**PROVIDED MATERIAL:**
○ ○ ○ ○ ○
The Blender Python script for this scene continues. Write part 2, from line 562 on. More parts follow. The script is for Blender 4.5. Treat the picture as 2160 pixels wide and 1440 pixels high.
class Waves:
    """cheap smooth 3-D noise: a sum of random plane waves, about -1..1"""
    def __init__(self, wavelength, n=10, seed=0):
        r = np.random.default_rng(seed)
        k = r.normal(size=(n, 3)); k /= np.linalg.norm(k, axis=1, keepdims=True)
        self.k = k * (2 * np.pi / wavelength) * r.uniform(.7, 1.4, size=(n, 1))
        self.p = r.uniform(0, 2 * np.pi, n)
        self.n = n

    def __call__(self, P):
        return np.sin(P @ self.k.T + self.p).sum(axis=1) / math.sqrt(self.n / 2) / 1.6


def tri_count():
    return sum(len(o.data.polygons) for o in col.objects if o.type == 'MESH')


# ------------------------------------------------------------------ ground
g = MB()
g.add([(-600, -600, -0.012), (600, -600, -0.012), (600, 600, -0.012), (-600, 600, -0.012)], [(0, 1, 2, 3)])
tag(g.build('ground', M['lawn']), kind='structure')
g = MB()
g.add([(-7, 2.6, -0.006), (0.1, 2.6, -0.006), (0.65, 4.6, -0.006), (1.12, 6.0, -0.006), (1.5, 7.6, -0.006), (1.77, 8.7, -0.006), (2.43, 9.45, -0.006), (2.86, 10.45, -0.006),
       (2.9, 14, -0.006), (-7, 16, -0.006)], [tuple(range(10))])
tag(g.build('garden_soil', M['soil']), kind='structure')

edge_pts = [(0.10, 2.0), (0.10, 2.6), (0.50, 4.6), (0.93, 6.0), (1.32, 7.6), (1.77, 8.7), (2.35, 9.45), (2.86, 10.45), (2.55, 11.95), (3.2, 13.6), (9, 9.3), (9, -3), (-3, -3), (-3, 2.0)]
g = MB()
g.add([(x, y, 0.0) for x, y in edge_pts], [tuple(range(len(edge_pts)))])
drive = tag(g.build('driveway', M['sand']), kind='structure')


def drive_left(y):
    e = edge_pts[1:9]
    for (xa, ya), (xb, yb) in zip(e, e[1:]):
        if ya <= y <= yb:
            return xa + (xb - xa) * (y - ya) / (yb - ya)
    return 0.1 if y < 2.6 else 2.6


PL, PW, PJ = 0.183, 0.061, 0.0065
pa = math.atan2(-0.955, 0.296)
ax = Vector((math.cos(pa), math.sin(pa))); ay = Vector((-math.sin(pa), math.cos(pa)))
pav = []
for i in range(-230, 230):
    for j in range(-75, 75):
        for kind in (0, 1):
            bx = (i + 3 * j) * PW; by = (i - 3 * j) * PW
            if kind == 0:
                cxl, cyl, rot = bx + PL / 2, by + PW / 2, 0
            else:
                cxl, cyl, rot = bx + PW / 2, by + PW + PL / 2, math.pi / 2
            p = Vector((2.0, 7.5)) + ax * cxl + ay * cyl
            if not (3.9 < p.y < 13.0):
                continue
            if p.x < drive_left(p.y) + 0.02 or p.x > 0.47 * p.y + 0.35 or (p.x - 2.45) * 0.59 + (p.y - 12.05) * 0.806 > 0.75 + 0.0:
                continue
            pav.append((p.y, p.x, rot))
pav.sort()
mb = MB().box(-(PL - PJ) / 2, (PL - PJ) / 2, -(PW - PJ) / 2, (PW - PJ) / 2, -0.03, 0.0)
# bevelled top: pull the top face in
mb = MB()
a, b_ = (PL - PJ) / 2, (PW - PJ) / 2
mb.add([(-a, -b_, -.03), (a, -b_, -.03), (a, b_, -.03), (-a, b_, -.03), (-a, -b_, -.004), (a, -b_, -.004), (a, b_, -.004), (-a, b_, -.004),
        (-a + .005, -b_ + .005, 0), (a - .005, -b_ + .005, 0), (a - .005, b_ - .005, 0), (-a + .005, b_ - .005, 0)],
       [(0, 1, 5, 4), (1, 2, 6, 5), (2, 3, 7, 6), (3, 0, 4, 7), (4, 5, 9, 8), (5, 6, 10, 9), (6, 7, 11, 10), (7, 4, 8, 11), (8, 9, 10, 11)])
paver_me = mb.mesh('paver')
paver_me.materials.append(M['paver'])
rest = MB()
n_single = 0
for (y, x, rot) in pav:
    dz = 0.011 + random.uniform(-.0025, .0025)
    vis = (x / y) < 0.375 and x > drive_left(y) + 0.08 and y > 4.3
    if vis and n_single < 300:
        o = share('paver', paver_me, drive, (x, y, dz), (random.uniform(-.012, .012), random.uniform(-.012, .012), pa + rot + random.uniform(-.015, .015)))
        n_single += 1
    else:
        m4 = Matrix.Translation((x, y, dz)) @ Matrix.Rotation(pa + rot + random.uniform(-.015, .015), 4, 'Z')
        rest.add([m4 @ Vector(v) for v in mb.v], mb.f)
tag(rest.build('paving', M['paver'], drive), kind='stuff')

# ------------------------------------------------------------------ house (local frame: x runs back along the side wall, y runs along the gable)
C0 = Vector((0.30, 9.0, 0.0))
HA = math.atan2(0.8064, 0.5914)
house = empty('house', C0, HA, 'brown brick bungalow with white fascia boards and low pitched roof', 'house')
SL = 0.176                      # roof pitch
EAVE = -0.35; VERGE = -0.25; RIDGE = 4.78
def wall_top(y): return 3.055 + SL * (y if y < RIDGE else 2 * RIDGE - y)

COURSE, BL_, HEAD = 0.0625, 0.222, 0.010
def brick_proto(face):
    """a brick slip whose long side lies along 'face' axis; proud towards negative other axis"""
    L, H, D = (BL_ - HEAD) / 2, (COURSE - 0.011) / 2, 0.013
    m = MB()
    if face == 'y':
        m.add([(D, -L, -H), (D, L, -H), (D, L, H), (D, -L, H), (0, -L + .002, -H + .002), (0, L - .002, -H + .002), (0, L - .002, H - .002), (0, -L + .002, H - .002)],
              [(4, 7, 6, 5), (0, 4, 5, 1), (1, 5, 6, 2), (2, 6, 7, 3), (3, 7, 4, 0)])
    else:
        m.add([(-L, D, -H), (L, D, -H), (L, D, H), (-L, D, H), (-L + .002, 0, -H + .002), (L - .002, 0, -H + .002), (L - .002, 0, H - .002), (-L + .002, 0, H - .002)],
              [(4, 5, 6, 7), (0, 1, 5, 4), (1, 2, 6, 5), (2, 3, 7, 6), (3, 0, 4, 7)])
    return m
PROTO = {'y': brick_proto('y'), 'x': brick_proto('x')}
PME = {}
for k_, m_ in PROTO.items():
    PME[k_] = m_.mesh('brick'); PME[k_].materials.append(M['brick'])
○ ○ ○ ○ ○
**WHAT IS REQUIRED:**
Only the lines from the opening of the material through the line with "return np.sin(P @" should be echoed, exactly as written.

**RESPONSE TO THIS EXERCISE:**
The Blender Python script for this scene continues. Write part 2, from line 562 on. More parts follow. The script is for Blender 4.5. Treat the picture as 2160 pixels wide and 1440 pixels high.
class Waves:
    """cheap smooth 3-D noise: a sum of random plane waves, about -1..1"""
    def __init__(self, wavelength, n=10, seed=0):
        r = np.random.default_rng(seed)
        k = r.normal(size=(n, 3)); k /= np.linalg.norm(k, axis=1, keepdims=True)
        self.k = k * (2 * np.pi / wavelength) * r.uniform(.7, 1.4, size=(n, 1))
        self.p = r.uniform(0, 2 * np.pi, n)
        self.n = n

    def __call__(self, P):
        return np.sin(P @ self.k.T + self.p).sum(axis=1) / math.sqrt(self.n / 2) / 1.6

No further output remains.